HCL Technologies posted strong revenue growth in the March quarter but saw a dip in net profit, sending mixed signals to investors.
Quarterly Financial Highlights
- Revenue: INR 3,38,720 million (+6.0% QoQ, +13.3% YoY), beating estimates by 2.4%.
- US‑dollar revenue: $3,793 million (+4.2% QoQ, +4.8% YoY), also above expectations.
- EBIT: INR 62,850 million, up 13.2% QoQ and 8.0% YoY.
- EBIT margin: 18.6%, improved by 118 basis points.
- Net profit: INR 40,760 million, down 3.8% QoQ and 11.2% YoY.
- Net margin: 12.0%, a 122‑basis‑point drop.
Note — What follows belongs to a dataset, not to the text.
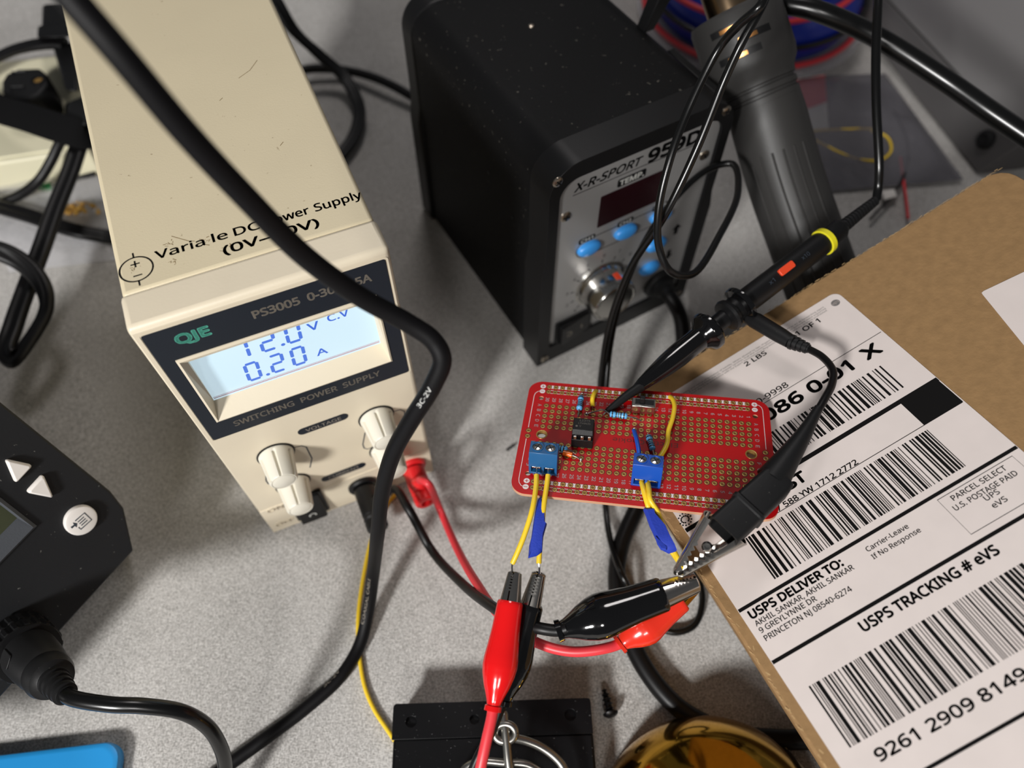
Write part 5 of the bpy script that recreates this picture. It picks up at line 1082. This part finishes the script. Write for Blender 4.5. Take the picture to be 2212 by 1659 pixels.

- Key pressure: Higher finance costs and one‑time items of INR 9,560 million.
What Drove the Numbers?
The revenue beat came from steady demand for core services and strong performance in large transformation and engineering projects. Cost pressures and extra investments kept margins from widening further, even though the larger revenue base helped offset some of the impact.
Future Outlook
Analysts expect HCL’s revenue to grow at a compound annual growth rate (CAGR) of about 3.6% and earnings at 5.9% from FY25 to FY27. The stock is valued at roughly 22 times the projected earnings per share for December 2027. Because the current price is higher than the long‑term average, the rating has been changed from “ACCUMULATE” to “HOLD”.
Takeaway for Investors
- Revenue growth is solid, but profit softness may limit upside.
- Higher financing costs and one‑off charges hurt net earnings.
- The stock trades at a premium, suggesting limited near‑term upside unless execution improves further.
Remember, this is my perspective, not a prediction. Do your own research and consider speaking with a certified financial advisor before making any investment decisions.